“The wind picked up again, rustling through the branches overhead. I didn’t look back as I made my way down the path, but I felt them there, remnants of a life that was no longer mine.” — Nora’s thoughts
I found this second entry in the small-town, Oakwood Hollow series to be even better than the first, which was very good. It is filled with warmth and tenderness, and the charm of Oakwood Hollow is deftly painted in its festivals, traditions, and likable residents. Eden and Graham, the couple at the center of the inaugural entry, Under the Wishing Tree, are here, and a small cast of townspeople is beginning to form; they will no doubt play secondary and supportive roles as the series continues.
In Under the Winter Sky, we have Ben Alvarez and Nora De Luca, no longer married but still living together in the same house. They barely see each other. The former couple are separated literally within the house, self-confined to their own areas. What they share is a room they avoid, a room filled with what might have been. The only other thing they share now, despite lingering feelings for one another, is Max, an adorable dog.
With a heavy heart, Ben realizes it is time to give up, and move on. Toward that end, he makes an offer on a house in Everwood, an hour away. That is the flashpoint for this touching small-town second-chance romance. As in the first entry, all is slowly revealed, past and present, through the alternating and sometimes overlapping narratives of Nora and Been. While this could become annoying in another writer’s hands, June Gray skillfully keeps each segment brief and interesting, filling in pieces of the romantic puzzle until the reader sees all, and knows all.
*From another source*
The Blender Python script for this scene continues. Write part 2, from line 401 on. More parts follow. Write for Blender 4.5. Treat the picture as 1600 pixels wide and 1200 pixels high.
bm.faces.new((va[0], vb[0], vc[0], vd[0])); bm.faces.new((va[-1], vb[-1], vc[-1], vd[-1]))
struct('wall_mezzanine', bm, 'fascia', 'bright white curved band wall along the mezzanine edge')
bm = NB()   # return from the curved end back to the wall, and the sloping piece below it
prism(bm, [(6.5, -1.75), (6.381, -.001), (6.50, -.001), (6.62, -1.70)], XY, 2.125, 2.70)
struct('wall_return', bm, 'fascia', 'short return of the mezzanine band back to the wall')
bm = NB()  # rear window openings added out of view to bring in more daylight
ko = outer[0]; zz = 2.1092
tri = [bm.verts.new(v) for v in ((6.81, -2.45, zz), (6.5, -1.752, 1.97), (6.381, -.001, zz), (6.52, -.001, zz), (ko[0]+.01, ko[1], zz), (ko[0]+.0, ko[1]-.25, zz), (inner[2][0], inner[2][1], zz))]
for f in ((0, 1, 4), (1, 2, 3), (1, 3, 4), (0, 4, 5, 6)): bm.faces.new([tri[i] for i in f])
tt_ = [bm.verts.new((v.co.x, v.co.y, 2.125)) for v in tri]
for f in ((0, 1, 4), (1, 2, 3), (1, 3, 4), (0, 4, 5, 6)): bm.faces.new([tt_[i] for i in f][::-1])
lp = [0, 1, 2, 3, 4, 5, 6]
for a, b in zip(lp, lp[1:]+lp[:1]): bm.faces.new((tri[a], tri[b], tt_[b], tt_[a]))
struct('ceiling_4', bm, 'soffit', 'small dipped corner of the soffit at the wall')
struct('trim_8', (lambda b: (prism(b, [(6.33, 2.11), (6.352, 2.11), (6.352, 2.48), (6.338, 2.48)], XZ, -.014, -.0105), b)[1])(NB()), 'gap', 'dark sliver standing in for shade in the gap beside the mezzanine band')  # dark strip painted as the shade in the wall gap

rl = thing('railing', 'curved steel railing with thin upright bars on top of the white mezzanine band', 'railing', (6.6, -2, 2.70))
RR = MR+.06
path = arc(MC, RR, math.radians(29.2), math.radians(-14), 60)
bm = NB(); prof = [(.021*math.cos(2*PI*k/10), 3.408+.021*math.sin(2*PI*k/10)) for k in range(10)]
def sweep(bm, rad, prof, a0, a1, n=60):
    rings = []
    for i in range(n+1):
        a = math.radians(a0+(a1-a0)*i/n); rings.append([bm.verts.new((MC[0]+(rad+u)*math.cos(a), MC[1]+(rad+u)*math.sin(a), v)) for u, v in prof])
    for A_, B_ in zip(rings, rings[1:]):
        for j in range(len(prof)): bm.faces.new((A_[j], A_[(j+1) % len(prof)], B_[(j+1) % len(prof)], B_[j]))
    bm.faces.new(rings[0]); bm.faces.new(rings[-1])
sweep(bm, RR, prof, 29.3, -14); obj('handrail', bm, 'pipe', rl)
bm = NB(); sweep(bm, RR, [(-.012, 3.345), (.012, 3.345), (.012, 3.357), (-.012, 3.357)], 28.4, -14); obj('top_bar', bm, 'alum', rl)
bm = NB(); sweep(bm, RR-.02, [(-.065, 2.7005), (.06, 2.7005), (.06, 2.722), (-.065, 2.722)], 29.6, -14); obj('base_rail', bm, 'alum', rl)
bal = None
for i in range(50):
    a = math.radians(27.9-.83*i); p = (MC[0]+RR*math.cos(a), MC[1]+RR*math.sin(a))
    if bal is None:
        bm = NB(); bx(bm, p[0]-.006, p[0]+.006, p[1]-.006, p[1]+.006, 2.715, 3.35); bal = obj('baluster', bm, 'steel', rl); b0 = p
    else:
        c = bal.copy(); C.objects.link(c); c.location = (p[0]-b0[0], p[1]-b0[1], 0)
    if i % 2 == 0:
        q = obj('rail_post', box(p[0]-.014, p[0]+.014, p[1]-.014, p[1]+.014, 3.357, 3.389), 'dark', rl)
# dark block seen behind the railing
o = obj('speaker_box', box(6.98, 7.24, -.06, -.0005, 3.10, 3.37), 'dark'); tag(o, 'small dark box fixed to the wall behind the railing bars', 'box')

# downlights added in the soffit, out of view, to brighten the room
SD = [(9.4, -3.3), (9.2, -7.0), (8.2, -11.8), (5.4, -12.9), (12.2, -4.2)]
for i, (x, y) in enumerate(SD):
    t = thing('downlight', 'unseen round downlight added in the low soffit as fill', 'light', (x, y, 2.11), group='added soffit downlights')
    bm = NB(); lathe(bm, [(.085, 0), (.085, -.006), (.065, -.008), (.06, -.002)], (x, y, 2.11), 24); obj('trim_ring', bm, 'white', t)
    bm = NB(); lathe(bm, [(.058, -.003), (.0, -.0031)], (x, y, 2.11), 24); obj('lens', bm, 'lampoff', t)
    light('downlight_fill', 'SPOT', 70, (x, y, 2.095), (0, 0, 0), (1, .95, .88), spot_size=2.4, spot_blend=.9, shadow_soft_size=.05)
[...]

Warm and involving and real, this is head and shoulders above most stories in this vein because it is rendered by a writer with real talent. For the vast majority of the alternating narratives June Gray as writer does not exist, we are simply hearing a great story; if Somerset Maugham is to be believed, and I think he is, this is the greatest complement.
The narrative of Under the Winter Sky is gently but insistently compelling. It contains humor, small-town charm, tender feelings, even an endearing dog. Ben and Nora are a couple most readers will be rooting for, eager to keep turning pages so we can discover where and why it all went so wrong for these two.
Christmas wish cookies once seemed like magic, but something has changed. Married under a snowy sky, perhaps two hearts can find a way to once again make a try, and wishes can once again come true in this well-written atmospheric romance.
While Under the Snowy Sky is really wonderful, it does have a few elements which need to be addressed. Like the first, this series appears to be marketed as a cozy small-town romance. It is partially that, with a touch more substance than most in that genre. However, Under the Winter Sky contains a couple of scenes many readers don’t normally associate with cozy, second-chance romances released around the holidays.
About a third of the way in or thereabouts we in fact get a full-on scene of intimacy from the past. Right up until it happened, I was certain the author was going to make it of the behind closed door variety — or at most, a softly alluded to scene using metaphors. Instead it was a moderately explicit scene, fully described. The problem was that it was almost diametrically opposed to the vibe of everything which had come before it. It was like walking through a gallery of low-country realists, strolling past Renoir and Vermeer, then being stopped dead in your tracks because hanging next to Vermeer is a portrait of a can of soup.
It was only a blip, but it was a jarring, initially irritating one, and it took me by surprise. Nothing I’d read leading up to that moment suggested this story would go there; in fact, the story’s vibe was just the opposite. It ended up taking me a section or two to fully immerse myself back into the narrative’s charming spell.
Some time later we get a second scene of intimacy, taking place on a blanket under the open sky. This one is romantic and indeed rendered closed-door — much more in keeping with the style and vibe of the story.
Finally, very late in the narrative, we get a tender, passionate, beautifully rendered scene of intimacy, filled with a lot of emotions. At this juncture in the story, it felt much more natural, not something inserted to please a demographic. The latter interlude felt more like something that belonged. It is in fact that marvelously rendered later scene which reaffirmed my growing belief as I read that had Under the Winter Sky’s first foyer into this area been of the behind closed door variety, this already terrific small-town romance would have been even better, increasing the beauty and making even more impactful that third scene of intimacy.
It’s a minor quibble, but many readers often aren’t expecting this element in a cozy small-town romance, so deserve to know that it’s here. June Gray’s Under the Winter Sky is still getting five stars from me, because it’s very much a cut above what you normally get in this sub-genre. The writing is excellent, the story compelling, and the feels tangible in Under the Winter Sky. A splendid second entry in this series. Highly recommended.